To Indonesia
Saturday, March 11th, 1995Close call on catching the flight. Misunderstood the arrival time on the Narita Express and didn’t get in until almost 10. Then we spent 20+ minutes in the wrong line. By the time we got where we wanted to go, we were rushed from place to place and very luckily made our flight.
We get into Jakarta in about 4 hours. From there it will take about two more hours to get to Denpasar. When we get in, we must change yen for rupiah. We were thinking of walking in to Kuta—about 2-3 km from the airport. We’ll have to see how we feel when we get there. We might just grab a taxi. I think we’ll try to stay at Poppies Cottages near the inland side of Poppies Gang I. If not there, we’ll try for some of the more expensive spots.
We’re about to pass over the Philippines. I need a nap and a shave…
Well, got the nap, but not the shave. I’m sitting in Jakarta waiting for the plane to get off the ground. We had a 45 minute layover and bought some Aqua (air minum) and changed 30,000 yen to 630,000 rupiah. This should last us a few days. The money is strange and difficult to handle. We have bills in 50K, 20K, 10K, 5K, and 1K. I guess I can at least estimate by cutting off the last 3 zeroes. That would mean that the Scientific American at the airport cost 14 or roughly $7 US—a deal by Japanese standards.

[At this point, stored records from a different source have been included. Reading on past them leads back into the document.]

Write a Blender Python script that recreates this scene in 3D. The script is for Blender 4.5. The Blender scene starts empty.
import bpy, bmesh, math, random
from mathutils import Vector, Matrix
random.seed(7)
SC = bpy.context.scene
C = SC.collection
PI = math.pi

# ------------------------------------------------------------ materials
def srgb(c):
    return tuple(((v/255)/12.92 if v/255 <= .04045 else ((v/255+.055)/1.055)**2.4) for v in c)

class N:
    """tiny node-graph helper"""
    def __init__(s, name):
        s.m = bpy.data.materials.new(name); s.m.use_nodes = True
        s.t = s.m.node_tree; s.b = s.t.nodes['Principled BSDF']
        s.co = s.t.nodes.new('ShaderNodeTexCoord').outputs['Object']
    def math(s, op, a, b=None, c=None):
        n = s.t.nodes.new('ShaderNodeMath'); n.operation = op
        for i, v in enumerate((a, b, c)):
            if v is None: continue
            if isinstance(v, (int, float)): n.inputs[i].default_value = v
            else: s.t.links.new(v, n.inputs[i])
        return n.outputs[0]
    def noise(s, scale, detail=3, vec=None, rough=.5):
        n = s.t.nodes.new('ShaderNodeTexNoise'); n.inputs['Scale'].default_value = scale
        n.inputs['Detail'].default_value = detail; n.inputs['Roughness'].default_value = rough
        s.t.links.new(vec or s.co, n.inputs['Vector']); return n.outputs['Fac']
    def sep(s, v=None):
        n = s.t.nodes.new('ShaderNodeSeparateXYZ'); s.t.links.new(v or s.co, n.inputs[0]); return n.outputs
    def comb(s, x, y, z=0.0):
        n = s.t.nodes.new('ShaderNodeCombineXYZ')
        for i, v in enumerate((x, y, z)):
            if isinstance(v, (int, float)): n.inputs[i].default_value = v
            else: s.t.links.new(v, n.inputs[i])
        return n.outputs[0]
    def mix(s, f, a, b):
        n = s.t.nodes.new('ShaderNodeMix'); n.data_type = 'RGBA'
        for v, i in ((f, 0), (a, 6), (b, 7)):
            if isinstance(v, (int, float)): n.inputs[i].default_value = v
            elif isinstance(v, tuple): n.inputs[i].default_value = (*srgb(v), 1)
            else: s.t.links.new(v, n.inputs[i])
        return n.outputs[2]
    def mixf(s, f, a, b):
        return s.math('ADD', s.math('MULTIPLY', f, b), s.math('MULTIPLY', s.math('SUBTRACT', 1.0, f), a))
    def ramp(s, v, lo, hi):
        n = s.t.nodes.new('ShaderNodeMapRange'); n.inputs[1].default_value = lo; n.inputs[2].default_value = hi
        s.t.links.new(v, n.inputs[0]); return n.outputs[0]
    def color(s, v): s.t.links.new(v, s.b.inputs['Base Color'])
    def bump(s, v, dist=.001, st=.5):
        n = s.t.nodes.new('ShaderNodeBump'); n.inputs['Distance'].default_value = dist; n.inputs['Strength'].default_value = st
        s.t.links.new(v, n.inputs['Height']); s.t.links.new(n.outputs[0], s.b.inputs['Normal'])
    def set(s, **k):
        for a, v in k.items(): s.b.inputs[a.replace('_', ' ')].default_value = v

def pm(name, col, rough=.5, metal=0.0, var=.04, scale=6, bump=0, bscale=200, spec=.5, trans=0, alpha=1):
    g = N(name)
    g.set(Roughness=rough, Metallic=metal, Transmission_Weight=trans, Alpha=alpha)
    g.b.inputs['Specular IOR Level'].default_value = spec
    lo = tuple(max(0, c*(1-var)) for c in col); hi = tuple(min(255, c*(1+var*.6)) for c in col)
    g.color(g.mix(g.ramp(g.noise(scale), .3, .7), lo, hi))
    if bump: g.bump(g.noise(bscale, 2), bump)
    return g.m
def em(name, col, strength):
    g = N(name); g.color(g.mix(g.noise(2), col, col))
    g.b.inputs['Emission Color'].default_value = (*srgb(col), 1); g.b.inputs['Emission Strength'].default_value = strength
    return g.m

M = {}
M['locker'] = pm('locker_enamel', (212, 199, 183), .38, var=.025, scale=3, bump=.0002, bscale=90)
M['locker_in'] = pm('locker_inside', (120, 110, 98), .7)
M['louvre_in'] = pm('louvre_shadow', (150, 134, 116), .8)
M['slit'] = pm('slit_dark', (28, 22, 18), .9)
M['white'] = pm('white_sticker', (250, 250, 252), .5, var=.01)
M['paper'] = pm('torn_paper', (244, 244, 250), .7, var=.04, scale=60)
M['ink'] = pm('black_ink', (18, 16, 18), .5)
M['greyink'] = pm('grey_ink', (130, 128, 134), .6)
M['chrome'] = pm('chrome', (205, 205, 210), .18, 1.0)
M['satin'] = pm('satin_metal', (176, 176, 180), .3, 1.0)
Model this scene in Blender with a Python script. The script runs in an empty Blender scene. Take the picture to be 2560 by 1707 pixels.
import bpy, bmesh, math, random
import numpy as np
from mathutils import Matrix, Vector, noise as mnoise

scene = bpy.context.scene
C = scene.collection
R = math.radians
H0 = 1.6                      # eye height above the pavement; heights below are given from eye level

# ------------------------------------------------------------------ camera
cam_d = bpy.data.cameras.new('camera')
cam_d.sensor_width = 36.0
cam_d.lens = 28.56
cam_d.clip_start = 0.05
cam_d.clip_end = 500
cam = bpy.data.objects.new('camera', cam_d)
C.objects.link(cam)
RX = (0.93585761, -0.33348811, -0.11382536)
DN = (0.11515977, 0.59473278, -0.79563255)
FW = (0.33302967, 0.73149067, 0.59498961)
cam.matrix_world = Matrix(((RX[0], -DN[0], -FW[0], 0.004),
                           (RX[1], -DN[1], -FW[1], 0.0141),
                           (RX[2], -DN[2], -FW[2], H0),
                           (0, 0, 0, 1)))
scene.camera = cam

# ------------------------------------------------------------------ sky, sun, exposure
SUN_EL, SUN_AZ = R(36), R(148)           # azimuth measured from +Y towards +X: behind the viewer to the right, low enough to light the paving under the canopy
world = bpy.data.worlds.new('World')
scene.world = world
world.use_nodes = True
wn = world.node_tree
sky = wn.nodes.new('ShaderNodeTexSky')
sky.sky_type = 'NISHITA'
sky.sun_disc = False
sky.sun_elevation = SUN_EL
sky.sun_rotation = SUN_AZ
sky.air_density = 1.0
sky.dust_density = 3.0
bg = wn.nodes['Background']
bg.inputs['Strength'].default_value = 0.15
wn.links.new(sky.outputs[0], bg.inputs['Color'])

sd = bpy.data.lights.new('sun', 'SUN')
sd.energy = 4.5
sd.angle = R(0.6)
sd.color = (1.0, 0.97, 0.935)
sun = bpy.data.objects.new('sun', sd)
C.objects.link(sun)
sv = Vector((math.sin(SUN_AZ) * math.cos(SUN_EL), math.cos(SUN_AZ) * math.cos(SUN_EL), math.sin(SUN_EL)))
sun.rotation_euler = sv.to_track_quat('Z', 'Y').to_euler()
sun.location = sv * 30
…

Like Hawaii, the airport isn’t air conditioned, but unlike Hawaii, it is not open to the outside. There was a near 50/50 mix of Japanese and fair-skinned folks, and about 50/50 young and older. Many looked tacky—the anglos in muscle shirts and shorts, smelling horrible, the Japanese in cheap, odd “travel clothes,” taking pictures of everything in true-to-stereotype form. The women were all red like lobsters—obviously staying out too long in their last days to make up for the fact that they had spent most of their vacation shopping and drinking, in the hopes that friends will say “My you look tan, where did you go for your vacation?” And they can impress their neighbors (at least for the USers, less so for the Australians perhaps).

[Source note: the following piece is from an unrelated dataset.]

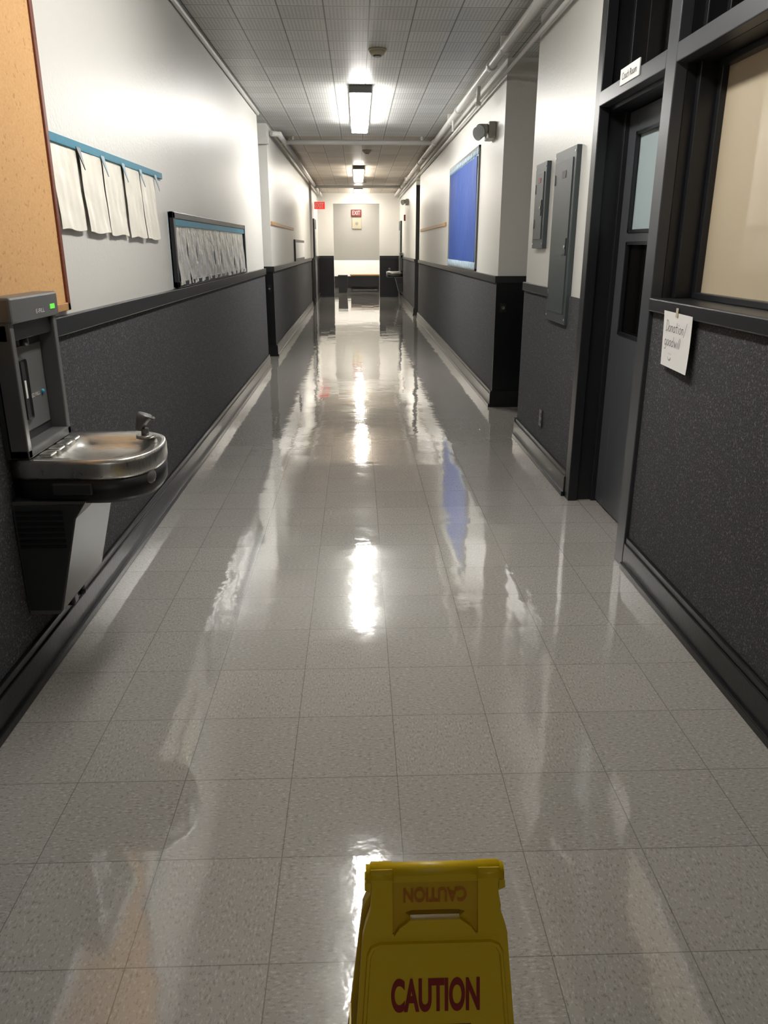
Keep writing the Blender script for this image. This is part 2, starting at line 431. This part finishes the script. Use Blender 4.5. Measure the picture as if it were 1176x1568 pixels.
# electrical panels
def epanel(y0, y1, z0, z1, latch, name):
    b = B(); b.box(1.250, XR, y0, y1, z0, z1, 'panel', 0.003)
    b.box(1.244, 1.251, y0+0.05, y1-0.05, z0+0.06, z1-0.06, 'panel', 0.002)
    b.box(1.239, 1.245, y0+0.065, y0+0.10, latch-0.05, latch+0.05, 'frame', 0.002).cyl((1.239, y0+0.082, latch), (1.234, y0+0.082, latch), 0.010, 'steel')
    for z in (z0+0.16, z1-0.16): b.cyl((1.245, y1-0.055, z-0.03), (1.245, y1-0.055, z+0.03), 0.005, 'panel')
    for y in (y0+0.02, y1-0.02):
        for z in (z0+0.03, z1-0.03): b.cyl((1.251, y, z), (1.247, y, z), 0.006, 'steel', 10)
    return b
epanel(4.75, 5.24, 1.0, 2.0, 1.45, '').box(1.242, 1.245, 4.93, 5.02, 1.84, 1.88, 'ink').done('electrical_panel')
epanel(5.47, 5.79, 1.44, 1.985, 1.7, '').box(1.242, 1.245, 5.60, 5.66, 1.86, 1.89, 'red').done('electrical_panel')
b = B(); b.box(1.258, 1.27, 5.20, 5.27, 0.27, 0.385, 'dplast', 0.002)
for z in (0.305, 0.35): b.box(1.2565, 1.26, 5.215, 5.255, z-0.014, z+0.014, 'bplast', 0.002)
b.done('wall_outlet')
B().box(1.31, 1.37, 7.282, 7.289, 0.88, 0.96, 'bplast', 0.002).cyl((1.34, 7.284, 0.92), (1.34, 7.276, 0.92), 0.015, 'steel').done('key_switch')
B().box(-1.22, -1.18, 10.981, 10.989, 0.86, 0.96, 'bplast', 0.002).cyl((-1.2, 10.983, 0.91), (-1.2, 10.975, 0.91), 0.013, 'steel').done('key_switch')

# ------------------------------------------------------------ boards on the left
b = B()
b.box(XL, XL+0.012, 1.0, 3.15, 1.24, 2.44, 'cork')
b.box(XL, XL+0.02, 0.97, 3.18, 1.215, 1.245, 'oak', 0.003).box(XL, XL+0.02, 0.97, 3.18, 2.44, 2.47, 'oak', 0.003)
b.box(XL, XL+0.02, 3.15, 3.18, 1.215, 2.47, 'cherry', 0.003).box(XL, XL+0.02, 0.97, 1.0, 1.215, 2.47, 'cherry', 0.003)
b.done('cork_board')

def wavy(y0, y1, z0, z1, x, amp, curl, ph):
    def fn(u, v):
        w = amp*(math.sin(u*9+ph)*0.5 + math.sin(u*23+ph*2+v*3)*0.3 + math.sin(v*11+ph*3+u*5)*0.3) + amp*0.9
        return Vector((x + 0.004 + w*(1.15-v)*1.2 + curl*(1-v)**2, y0+(y1-y0)*u + 0.006*math.sin(v*4+ph)*(1-v), z0+(z1-z0)*v + 0.004*math.sin(u*7+ph)*(1-v)))
    return fn
b = B()
for i in range(5):
    y0 = 3.20+i*0.318
    b.grid(wavy(y0, y0+0.288, 1.515-0.006*i, 1.83, XL+0.002+0.004*(i%2), 0.0028, 0.010, i*1.7), 28, 24, 'plastic')
b.box(XL, XL+0.014, 3.19, 4.95, 1.825, 1.858, 'teal', 0.002)
for i in range(1, 6):
    y = 3.2+i*0.318-0.014
    b.poly([(XL+0.012, y-0.03, 1.835), (XL+0.012, y+0.02, 1.835), (XL+0.03, y+0.005, 1.75)], (0.004, 0, 0), 'trim' if i == 1 else 'pale')
b.done('hanging_paper_display', recalc=False)

b = B()
Y0, Y1, Z0, Z1 = 5.05, 8.23, 1.205, 1.655
b.box(XL, XL+0.012, Y0, Y1, Z0, Z1, 'pale')
b.box(XL, XL+0.035, Y0, Y1, Z0, Z0+0.04, 'trim', 0.004).box(XL, XL+0.035, Y0, Y1, Z1-0.04, Z1, 'trim', 0.004)
b.box(XL, XL+0.035, Y0, Y0+0.05, Z0, Z1, 'trim', 0.004).box(XL, XL+0.035, Y1-0.05, Y1, Z0, Z1, 'trim', 0.004)
for i in range(9):
    y0 = Y0+0.07+i*0.335
    b.grid(wavy(y0, y0+0.325, Z0+0.015, Z1-0.075, XL+0.014, 0.008, 0.008, i*2.3), 22, 16, 'film')
b.box(XL+0.012, XL+0.03, Y0+0.05, Y1-0.05, Z1-0.08, Z1-0.04, 'teal')
b.done('framed_display_case', recalc=False)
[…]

The difference between the “Westerners” and the Japanese is far more pronounced here than it ever was in either America or Japan. It’s easy to see where the stereotypes come from. The Americans are ugly, arranged in groups of three or less, and loud. The Japanese seemed more orderly, less pissed off, and smelled better. They looked like freshmen on the first day of school. At the money exchange, the Americans were changing in factors of $20 while the Japanese traded in factors of 10,000 yen—usually three or more of them.

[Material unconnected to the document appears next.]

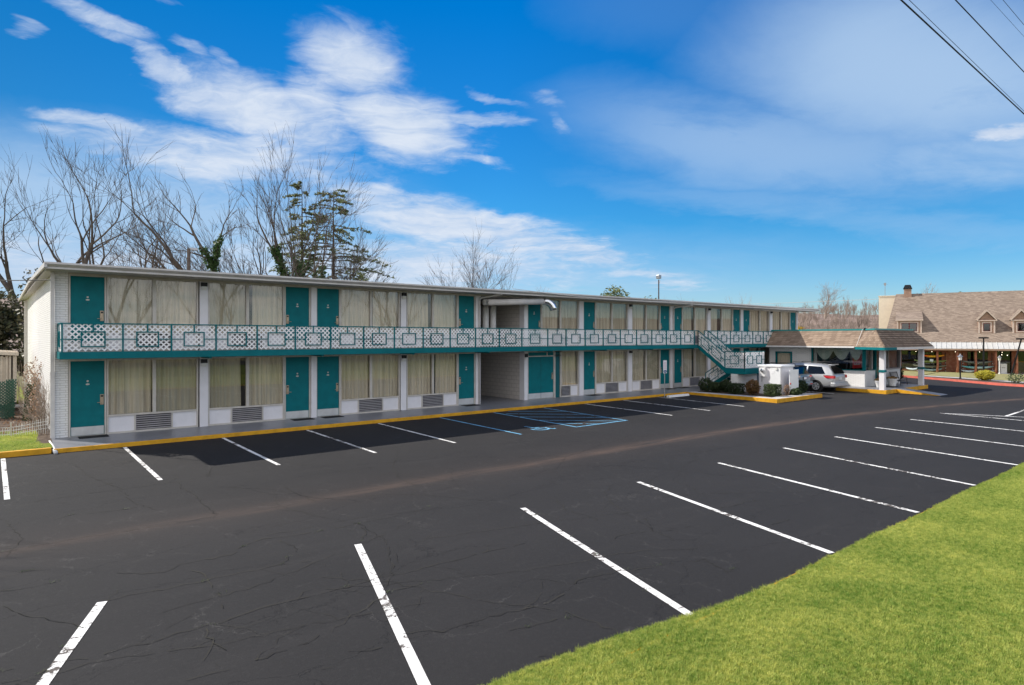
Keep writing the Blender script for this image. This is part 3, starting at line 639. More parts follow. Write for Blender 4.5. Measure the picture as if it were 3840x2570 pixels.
def window(x0,x1,lvl,seed=0,zsill=.60,gx=None,fill=(.45,.72),mull=True):
    z0=.15+lvl*FF; zt=z0+TOP; zs=z0+zsill; t=.045; xm=(x0+x1)/2
    f=MB(); f.box(x0,-.05,z0,x0+t,.05,zt+.02); f.box(x1-t,-.05,z0,x1,.05,zt+.02); f.box(x0+t,-.05,zt-.03,x1-t,.05,zt+.02)
    f.box(x0+t,-.055,zs-.03,x1-t,.05,zs+.03); f.box(x0+t,-.05,z0,x1-t,.05,z0+.06)
    g0=x0+(x1-x0)*.30; g1=g0+1.08
    if gx: g0,g1=gx
    if mull: f.box(xm-.05,-.06,zs+.03,xm+.05,.05,zt-.03)
    f.box(g0-.04,-.05,z0+.06,g0,.05,zs-.03); f.box(g1,-.05,z0+.06,g1+.04,.05,zs-.03)
    wo=P(f,'window','trim_cream')
    if g0-.04>x0+t+.02: P(MB().box(x0+t,-.012,z0+.06,g0-.04,.03,zs-.03),'infill_panel','panel_white',wo)
    if g1+.04<x1-t-.02: P(MB().box(g1+.04,-.012,z0+.06,x1-t,.03,zs-.03),'infill_panel','panel_white',wo)
    gr=MB()
    n=7; hh=(zs-.09-z0-.02)/n
    for i in range(n):
        z=z0+.08+i*hh; gr.prism([(g0+.01,-.01,z+hh*.52),(g0+.01,-.035,z),(g0+.01,-.028,z-.004),(g0+.01,-.003,z+hh*.47)],(g1-g0-.02,0,0))
    gr.box(g0,-.04,z0+.06,g0+.02,-.001,zs-.03); gr.box(g1-.02,-.04,z0+.06,g1,-.001,zs-.03)
    P(gr,'vent_grille','grille_grey',wo); P(MB().box(g0,.02,z0+.06,g1,.03,zs-.03),'vent_core','black_plastic',wo)
    spans=[(x0+t,xm-.05),(xm+.05,x1-t)] if mull else [(x0+t,x1-t)]
    rnd=random.Random(seed*7+lvl)
    for a,b2 in spans:
        q=MB(); q.box(a,-.004,zs+.03,b2,.003,zt-.03); P(q,'pane','glass',wo)
        # gathered curtain
        n=int((b2-a)/.022); cu=MB(); ph=rnd.uniform(0,6); yy=[]; gp=rnd.choice((0,0,0,0,.07,.16,.28)); ga,gb=(a-.02,b2-gp) if (a,b2)==spans[0] else (a+gp*.6,b2+.02); fq=rnd.uniform(.75,1.2)
        for i in range(n+1):
            x=ga+(gb-ga)*i/n; y=.10+.028*math.sin(x*34*fq+ph+2.2*math.sin(x*4+ph))+.02*math.sin(x*13+ph*2)+rnd.uniform(-.004,.004); yy.append((x,y))
        for i,(x,y) in enumerate(yy): cu.v+= [(x+.03*math.sin(x*6+ph),y,zs-.05),(x,y*.9+.02,zt)]
        for i in range(n): cu.f.append((2*i,2*i+2,2*i+3,2*i+1))
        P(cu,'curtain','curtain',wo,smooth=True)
    return wo
cols=[]
UP=[('d',.12,1.04,'L'),('w',1.10,3.85),('c',3.90,4.17),('w',4.18,6.90),('d',6.96,7.89,'R'),('c',7.96,8.18),('d',8.21,9.14,'L'),('w',9.19,11.92),('c',11.97,12.24),('w',12.27,14.97),('d',15.03,15.93,'R'),('c',16.0,16.28),
    ('c',19.03,19.25),('d',19.30,20.17,'L'),('w',20.24,22.92),('c',22.97,23.30),('d',23.34,24.24,'L'),('w',24.29,26.98),('c',27.03,27.36),('w',27.38,30.02),('d',30.08,30.98,'R'),('c',31.04,31.42),
    ('d',31.46,32.27,'L'),('w',32.32,35.02),('c',35.07,35.40),('w',35.43,38.12),('d',38.18,39.05,'R'),('c',39.12,39.45),('d',39.49,40.33,'L'),('w',40.38,43.04),('c',43.09,43.45),('w',43.48,46.18),('d',46.24,47.10,'R'),('c',47.16,47.34)]
for i,u in enumerate(UP):
    for lvl in (0,1):
        if lvl==0 and 19.26<u[1]<22.9: continue
        if lvl==0 and u[1]>41: continue
        if u[0]=='d': door(u[1],u[2],lvl,u[3],num=True)
        elif u[0]=='w': window(u[1],u[2],lvl,i)
    if u[0]=='c':
        c=MB(); c.box(u[1],-.07,.15,u[2],.31,2.60); c.box(u[1],-.07,2.868,u[2],.31,5.305); P(c,'column','panel_white')
# double door by the passage
do=door(19.32,21.08,0,'L',label='double teal door with two kick plates',num=False)
q=MB(); q.box(20.19,-.018,.17,20.21,-.011,2.5); P(q,'door_seam','teal_dark',do)
q=MB(); q.box(19.27,-.05,2.33,21.6,-.013,2.38); q.box(20.6,-.05,2.38,20.64,-.013,2.55); q.box(21.14,-.05,.15,21.2,.04,2.56); q.box(21.55,-.05,.15,21.60,.04,2.56); q.box(21.2,-.05,2.33,21.55,.04,2.38); P(q,'door_frame','trim_cream',do)
q=MB(); q.box(21.2,0,.15,21.55,.02,2.33); q.box(21.2,0,2.38,21.55,.02,2.56); P(q,'side_panel','teal_dark',do)
window(21.62,22.93,0,99,gx=(21.67,22.3),mull=False)
# wall lamps
for x in (4.03,12.1,27.2,35.23,43.27):
    for lvl in (0,1):
        z=.15+lvl*FF+2.2; q=MB(); q.box(x-.10,-.17,z+.06,x+.10,-.07,z+.2); l=P(q,'wall_lamp','black_metal'); q=MB(); q.prism([(x-.085,-.165,z+.06),(x+.085,-.165,z+.06),(x+.085,-.09,z-.07),(x-.085,-.09,z-.07)],(0,.02,0)); P(q,'lamp_glass','lamp_glass',l)
q=MB(); q.box(19.05,-.14,2.32,19.22,-.07,2.5); l=P(q,'wall_lamp','black_metal'); q=MB(); q.box(19.06,-.135,2.2,19.21,-.08,2.318); P(q,'lamp_glass','lamp_glass',l)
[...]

All the immigration people had the necessary Japanese down. They called out “passport” followed by “passport…o.” (So used to hearing English in Japanese, that it is strange to hear it passed through Bahasa Indonesia, English, Japanese and back again.) The Indonesians don’t have the same obvious disdain (hatred?) for the Japanese that, e.g., many Koreans seem to. But still, 50 years later, it must be odd to have to take in the Japanese as the most honored guests. From captive to prostitute? Maybe not: most of the people working here are two generations from the Greater East Asia Co-Prostperity Sphere.